加えて、男性のような甲斐性を女性は中々持ちづらいので子供はともかく自分より下の男性を養いたい、支えたいという意識の変化も起きなかった。それにより女性の社会進出が進み経済的に自立する女性が増えると、「ひとりでも十分生きていけるから結婚する必要がない」「結婚したかったけど魅力ある人と出会いがないからこのまま独身でもいいかな…」と自ら結婚しない道に行く女性が続出した。

こうして、男女平等により性規範が解体された結果として、男女が別々の理由で結婚から遠ざかってしまった。

また、こうした認識の食い違いがフェミニズム思想と合体する事で男女間での衝突や分断も起きるようになった。この衝突がメディアで可視化された結果、異性への印象が悪くなり恋愛や結婚を忌避する動きが若者の間で出てくる事になった。特にそれが極端化したのが、超がつくほどの少子化になっている韓国である。日本も韓国と文化や風習で似通っている部分はあり、男女の対立が深まれば韓国の後を追ってしまうのではと懸念する声がある。

6.都市部への若者の人口集中:結婚から遠ざかる環境への若者の集中


コロナ禍の一時期を除いて、日本は東京への人口一極集中が続いているし、それ以外の大都市も地方から人、特に若者を吸い寄せ集めている。

しかし、都会であるほど恋愛や結婚へのハードルは高くなり、そこに若者が集中することは必然的に非婚化や少子化へつながる。都会は便利な暮らしを当たり前のように享受でき、娯楽の種類も多彩だ。そんな環境だと恋愛や結婚相手に求める基準は必然的に高くなる。「ひとりでも快適に暮らせるのにわざわざ妥協してまで誰かと付き合う必要はない」という考えがより強くなるのだ。

また、若者の数が多いことから出会いの機会も田舎よりは多いが、反面自由恋愛の競争も激しくなり、先述の快適に暮らせる環境も相まって恋愛対象として選ばれるハードルは一層高くなる。
マッチングアプリ等で好き放題に出会い、気に入らなければ即交際終了といった環境下は戦場そのもので、男性は一部のハイスペに人気が集中してそれ以外の男性は選ばれない。また、女性も(例え相手が遊び目的でも)ハイスペ男性とマッチングしてしまう事で、男性に要求する水準が跳ね上がってしまい、折り合いをつけれないまま歳を重ねてしまう。都会ではこうしたことが日常的に起きているのだ。

更に都会はリベラル的な価値観が強くなりがちだ。豊かな環境故に社会や暮らしがなくなるかもしれないという危機感を持ちにくく、共同体の維持よりも個人の在り方に目が向きがちになるからである。先述した結婚しない自由も、未婚者が増えることで社会にどんな影響が出るかが都会ではピンとこないために、支持する人が多いと考えられる。また、リベラル思想では女性を被害者として保護する考えも強いので、女性を無条件で甘やかしてわがままな性格になることを後押ししてしまっている。
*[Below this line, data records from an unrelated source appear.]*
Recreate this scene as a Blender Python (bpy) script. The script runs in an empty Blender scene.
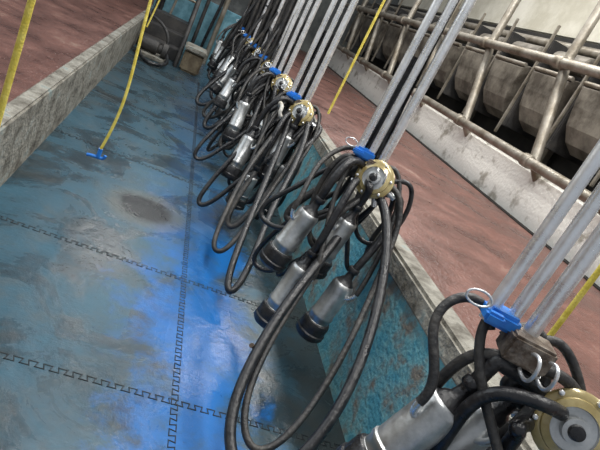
import bpy, bmesh, math, random
from mathutils import Vector, Matrix
random.seed(7)
D=bpy.data; C=bpy.context
# ---------------------------------------------------------------- materials
def nt(name):
    m=D.materials.new(name); m.use_nodes=True
    return m,m.node_tree,m.node_tree.nodes['Principled BSDF']
def mat(name,c1,c2=None,rough=.5,metal=0,scale=8,bump=.0,bscale=40,contrast=(.4,.65),rvar=0,coat=0,detail=6,c3=None,emit=None):
    m,t,b=nt(name); N=t.nodes; L=t.links
    b.inputs['Roughness'].default_value=rough; b.inputs['Metallic'].default_value=metal
    b.inputs['Base Color'].default_value=(*c1,1); b.inputs['Coat Weight'].default_value=coat
    tc=N.new('ShaderNodeTexCoord')
    if c2:
        n=N.new('ShaderNodeTexNoise'); n.inputs['Scale'].default_value=scale; n.inputs['Detail'].default_value=detail; n.inputs['Roughness'].default_value=.65
        L.new(tc.outputs['Object'],n.inputs['Vector'])
        r=N.new('ShaderNodeValToRGB'); r.color_ramp.elements[0].position=contrast[0]; r.color_ramp.elements[1].position=contrast[1]
        r.color_ramp.elements[0].color=(*c1,1); r.color_ramp.elements[1].color=(*c2,1)
        if c3:
            e=r.color_ramp.elements.new(min(.95,contrast[1]+.1)); e.color=(*c3,1)
        L.new(n.outputs['Fac'],r.inputs['Fac']); L.new(r.outputs['Color'],b.inputs['Base Color'])
        if rvar:
            mr=N.new('ShaderNodeMapRange'); mr.inputs['From Min'].default_value=.35; mr.inputs['From Max'].default_value=.65
            mr.inputs['To Min'].default_value=max(.03,rough-rvar); mr.inputs['To Max'].default_value=rough+rvar
            L.new(n.outputs['Fac'],mr.inputs['Value']); L.new(mr.outputs['Result'],b.inputs['Roughness'])
    if bump:
        n2=N.new('ShaderNodeTexNoise'); n2.inputs['Scale'].default_value=bscale; n2.inputs['Detail'].default_value=5
        L.new(tc.outputs['Object'],n2.inputs['Vector'])
        bp=N.new('ShaderNodeBump'); bp.inputs['Strength'].default_value=bump; bp.inputs['Distance'].default_value=.02
        L.new(n2.outputs['Fac'],bp.inputs['Height']); L.new(bp.outputs['Normal'],b.inputs['Normal'])
    return m
M_red=mat('red_screed',(.085,.038,.030),(.165,.072,.054),.38,0,3.0,.45,50,(.34,.62),.15,c3=(.23,.145,.11))
M_conc=mat('concrete',(.09,.08,.062),(.29,.275,.235),.8,0,7,.8,35,(.35,.58),c3=(.20,.25,.24))
M_turq=mat('worn_turquoise_paint',(.19,.17,.14),(.15,.36,.40),.6,0,7,.6,45,(.38,.50),c3=(.07,.28,.36),detail=10)
M_blueend=mat('blue_wall_paint',(.07,.19,.24),(.16,.34,.42),.6,0,6,.3,30)
M_white=mat('white_kerb_render',(.36,.34,.29),(.78,.77,.72),.7,0,5,.3,30,(.33,.46))
M_cream=mat('cream_wall',(.50,.47,.38),(.70,.67,.58),.8,0,2,.2,20)
M_steel=mat('stainless_tube',(.78,.79,.80),(.92,.93,.94),.3,.75,14,.05,60,rvar=.08)
M_shell=mat('cup_shell_steel',(.36,.37,.37),(.60,.61,.61),.38,.85,12,.08,50,rvar=.1)
M_galv=mat('galvanised_pipe',(.17,.14,.10),(.37,.34,.29),.45,.5,5,.15,50,(.35,.62))
M_bin=mat('bin_sheet',(.085,.072,.058),(.26,.235,.195),.5,.3,4,.2,20,(.38,.62))
M_dark=mat('dark_recess',(.012,.011,.010),(.03,.026,.022),.8,0,4)
M_flap=mat('rubber_flap',(.02,.02,.021),(.06,.055,.05),.6,0,5,.2)
M_rub=mat('black_rubber',(.010,.010,.012),(.030,.030,.031),.34,0,14,.2,60,(.45,.7),rvar=.1)
M_rub2=mat('dusty_rubber',(.018,.018,.019),(.065,.058,.05),.5,0,10,.3,60,(.45,.7))
M_blue=mat('blue_plastic',(.015,.15,.55),(.03,.22,.66),.4,0,20)
M_yel=mat('yellow_cord',(.66,.52,.06),(.84,.70,.16),.6,0,30,.3,200)
M_amber=mat('amber_bowl',(.30,.23,.09),(.52,.43,.21),.22,.15,10,0,coat=.6)
M_seam=mat('mat_seam',(.008,.011,.014),None,.7)
M_rust=mat('rusty_bracket',(.10,.07,.05),(.28,.24,.2),.5,.5,30,.3,80)
M_farwall=mat('far_wall',(.07,.075,.075),(.17,.18,.17),.8,0,3)
M_browncon=mat('brown_concrete',(.12,.09,.055),(.25,.20,.13),.8,0,8,.5)
M_rag=mat('soiled_white_tape',(.45,.42,.36),(.75,.73,.68),.8,0,20,.4,60)
def floor_mat():
    m,t,b=nt('wet_blue_rubber_mat'); N=t.nodes; L=t.links
    tc=N.new('ShaderNodeTexCoord'); sx=N.new('ShaderNodeSeparateXYZ'); L.new(tc.outputs['Object'],sx.inputs[0])
    def noise(s,d=6,r=.6,dist=0):
        n=N.new('ShaderNodeTexNoise'); n.inputs['Scale'].default_value=s; n.inputs['Detail'].default_value=d; n.inputs['Roughness'].default_value=r; n.inputs['Distortion'].default_value=dist
        L.new(tc.outputs['Object'],n.inputs['Vector']); return n.outputs['Fac']
    def mth(op,a,bv,c=None):
        n=N.new('ShaderNodeMath'); n.operation=op
        for i,v in enumerate((a,bv,c)):
            if v is None: continue
            if isinstance(v,(int,float)): n.inputs[i].default_value=v
            else: L.new(v,n.inputs[i])
        return n.outputs[0]
    def rng(v,a,bb,lo=0,hi=1):
        n=N.new('ShaderNodeMapRange'); n.interpolation_type='SMOOTHSTEP'
        n.inputs['From Min'].default_value=a; n.inputs['From Max'].default_value=bb; n.inputs['To Min'].default_value=lo; n.inputs['To Max'].default_value=hi
        L.new(v,n.inputs['Value']); return n.outputs[0]
    def mix(f,a,bb):
        n=N.new('ShaderNodeMix'); n.data_type='RGBA'
        L.new(f,n.inputs[0])
        for i,v in ((6,a),(7,bb)):
            if isinstance(v,tuple): n.inputs[i].default_value=(*v,1)
            else: L.new(v,n.inputs[i])
        return n.outputs[2]
    n1=noise(2.2,8,.66,.8); n2=noise(5,9,.7,.3); n3=noise(30,4,.6); n4=noise(1.3,5,.6,.5)
    base=mix(rng(n1,.36,.62),(.020,.036,.046),(.028,.092,.135))
    base=mix(rng(n2,.48,.66,0,.5),base,(.070,.082,.082))
    # blue lane: mat colour brightened to paint in overhead light reflected off wet floor
    off=mth('MULTIPLY',mth('SUBTRACT',n4,.5),1.1)
    lane=mth('ABSOLUTE',mth('ADD',mth('SUBTRACT',sx.outputs[0],.50),off),0)
    lane=mth('ADD',lane,mth('MULTIPLY',mth('SUBTRACT',n2,.5),1.0))
    lane=rng(lane,.04,.36,1,0)
    fy=rng(sx.outputs[1],2.4,3.8,1,.2)
    lane=mth('MULTIPLY',lane,fy)
    base=mix(lane,base,(.007,.125,.40))
    # darker grey towards the right wall and the far end, plus random patches
    br=mth('ADD',sx.outputs[0],mth('MULTIPLY',mth('SUBTRACT',n2,.5),1.2))
    base=mix(rng(br,.76,1.08,0,.75),base,(.040,.042,.038))
    base=mix(rng(n4,.55,.67,0,.55),base,(.040,.045,.043))
    fb_=mth('ADD',sx.outputs[1],mth('MULTIPLY',mth('SUBTRACT',n1,.5),5))
    base=mix(rng(fb_,4.2,7.5,0,.5),base,(.036,.05,.056))
    # silted drain hollow
    dx=mth('DIVIDE',mth('SUBTRACT',sx.outputs[0],.16),.18); dy=mth('DIVIDE',mth('SUBTRACT',sx.outputs[1],3.15),.19)
    rr=mth('SQRT',mth('ADD',mth('MULTIPLY',dx,dx),mth('MULTIPLY',dy,dy)),0)
    rr=mth('ADD',rr,mth('MULTIPLY',mth('SUBTRACT',n2,.5),1.1))
    base=mix(rng(rr,1.1,1.6,.55,0),base,(.105,.10,.08)); base=mix(rng(rr,.68,1.08,1,0),base,(.008,.011,.014))
    base=mix(rng(n3,.60,.72,0,.45),base,(.014,.02,.026))
    L.new(base,b.inputs['Base Color'])
    L.new(rng(n1,.35,.65,.16,.40),b.inputs['Roughness'])
    b.inputs['Specular IOR Level'].default_value=.5
    bp=N.new('ShaderNodeBump'); bp.inputs['Strength'].default_value=.35; bp.inputs['Distance'].default_value=.014
    L.new(mth('ADD',n2,mth('MULTIPLY',n3,.4)),bp.inputs['Height']); L.new(bp.outputs['Normal'],b.inputs['Normal'])
    return m
M_floor=floor_mat()
# ---------------------------------------------------------------- helpers
def link(o,parent=None):
    C.collection.objects.link(o)
    if parent: o.parent=parent
    return o
def empty(name,loc=(0,0,0),rz=0):
    e=D.objects.new(name,None); e.empty_display_size=.1; e.location=loc; e.rotation_euler=(0,0,rz); return link(e)
def box(name,lo,hi,m,parent=None,bev=0,seg=2):
    bm=bmesh.new(); bmesh.ops.create_cube(bm,size=1)
    for v in bm.verts:
        v.co=Vector([ (lo[i]+hi[i])/2+v.co[i]*(hi[i]-lo[i]) for i in range(3)])
    if bev: bmesh.ops.bevel(bm,geom=bm.edges[:],offset=bev,segments=seg,affect='EDGES')
    me=D.meshes.new(name); bm.to_mesh(me); bm.free(); me.materials.append(m)
    return link(D.objects.new(name,me),parent)
def tube(name,pts,r,m,parent=None,smooth=True,res=5,cyclic=False):
    cu=D.curves.new(name,'CURVE'); cu.dimensions='3D'; cu.bevel_depth=r; cu.bevel_resolution=res; cu.use_fill_caps=True
    s=cu.splines.new('NURBS' if smooth else 'POLY'); s.points.add(len(pts)-1)
    for p,q in zip(s.points,pts): p.co=(*q,1)
    if smooth: s.order_u=4; s.use_endpoint_u=not cyclic; s.resolution_u=8
    s.use_cyclic_u=cyclic
    cu.materials.append(m)
    return link(D.objects.new(name,cu),parent)
def lathe(name,prof,mats,p0,axis,parent=None,seg=28):
    z=Vector(axis).normalized(); q=z.to_track_quat('Z','Y').to_matrix()
    vs=[];fs=[];mi=[]
    for r,h,k in prof:
        for i in range(seg):
            a=2*math.pi*i/seg; vs.append(Vector(p0)+q@Vector((r*math.cos(a),r*math.sin(a),h)))
    for j in range(len(prof)-1):
        for i in range(seg):
            fs.append((j*seg+i,j*seg+(i+1)%seg,(j+1)*seg+(i+1)%seg,(j+1)*seg+i)); mi.append(prof[j][2])
    fs.append(tuple(range(seg))[::-1]); mi.append(prof[0][2])
    fs.append(tuple((len(prof)-1)*seg+i for i in range(seg))); mi.append(prof[-1][2])
    me=D.meshes.new(name); me.from_pydata(vs,[],fs)
    for m in mats: me.materials.append(m)
    for p,k in zip(me.polygons,mi): p.material_index=k; p.use_smooth=len(p.vertices)==4
    me.update()
    try: me.set_sharp_from_angle(angle=math.radians(40))
    except Exception: pass
    return link(D.objects.new(name,me),parent)
# ---------------------------------------------------------------- room shell
box('floor',(-.6,-1.5,-.08),(1.2,9.8,0),M_floor)
PL=.42; PR=.715; XL=-.56; XR=1.17; XK=3.26
lp=empty('platform_left')
box('slab',(-5,-1.5,-.1),(XL-.09,13.79,PL-.015),M_red,lp)
box('kerb',(XL-.09,-1.5,-.1),(XL,13.79,PL),M_conc,lp,.012)
rp=empty('platform_right')
box('slab',(XR+.11,-1.5,-.1),(XK+.02,13.79,PR-.02),M_red,rp)
box('kerb_lip',(XR-.015,-1.5,PR-.10),(XR+.11,13.79,PR),M_conc,rp,.014)
box('wall_right',(XR,-1.5,-.08),(XR+.10,9.8,PR-.10),M_turq)
box('dark_strip',(XK-.09,-1.5,PR-.03),(XK-.02,13.79,PR-.012),M_dark,rp)  # thin dark strip along the foot of the kerb
box('kerb_back',(XK,-1.5,PR-.1),(XK+.14,13.79,1.13),M_white,rp,.02)
box('wall_pit_end',(XL-.02,9.7,-.08),(XR+.1,9.95,.95),M_blueend,None,.01)
box('wall_far',(-5,13.8,-.1),(7,14,4),M_farwall)
box('wall_back',(5.6,-1.5,0),(5.75,13.79,4.2),M_cream)
box('wall_left',(-5.1,-1.5,0),(-5,13.79,4),M_cream)
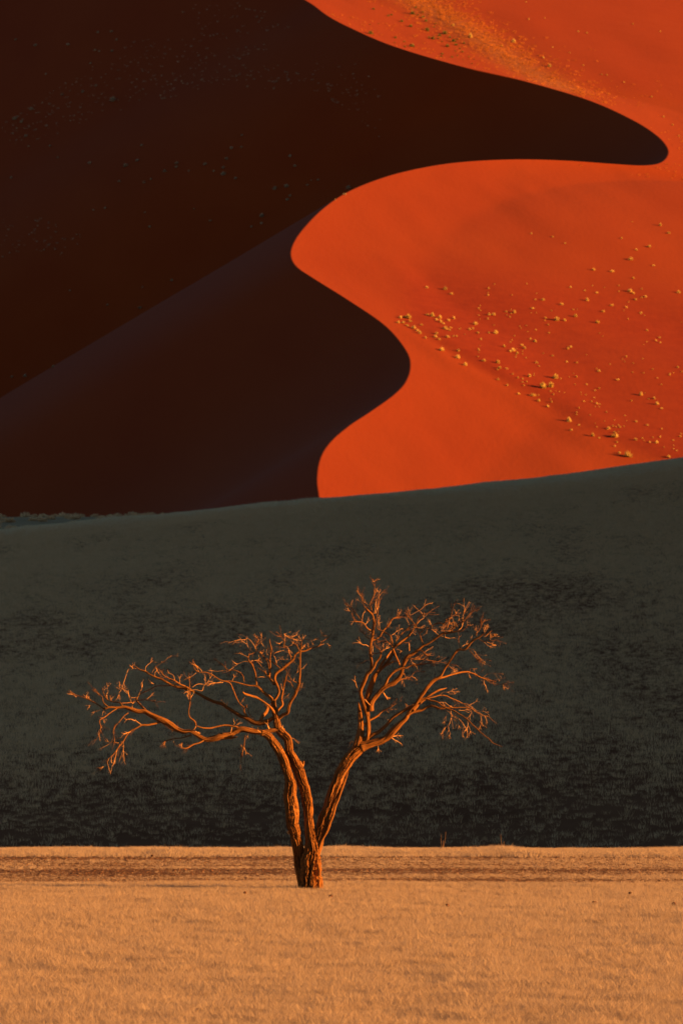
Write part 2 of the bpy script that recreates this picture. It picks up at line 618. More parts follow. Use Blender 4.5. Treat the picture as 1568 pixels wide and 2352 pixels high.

少子化の原因はお金がないからと言われることが多いが、この説が本当なら収入が多い都会ほど、出生率が高くなる傾向になるはずである。しかし実際には、全国で出生率が最も低いのは東京都だ。逆に最も高いのが貧困率の高い沖縄県である。むしろお金があって何不自由ない生活が送れる環境の方が少子化になると考えた方が良いのではなかろうか。


・まとめ


以上が、筆者が推測した少子化の本当の原因である。筆者は社会学や心理学などの専門分野に特に精通している訳でもなく、ここで挙げた内容は本当に個人的な意見でしかない。だが、世間で言われているような理由は明らかに本当の原因から外れているように感じる。今回こうやってまとめてみて、少なくとも政治的ただしさとやらの方がよっぽど少子化の原因になっていると感じた次第だ。

少子化を本当に止めるためには、実際の原因は何かをより深彫りして突き止め、適切な対策を随時打っていくことが必要である。それを実行するには社会全体でその原因が共有され、政治を動かすほど民衆の風潮が変化することが求められる。筆者も今後更に分析や研究を進め、noteをはじめとした様々な方法で事実を広めていきたいと思う。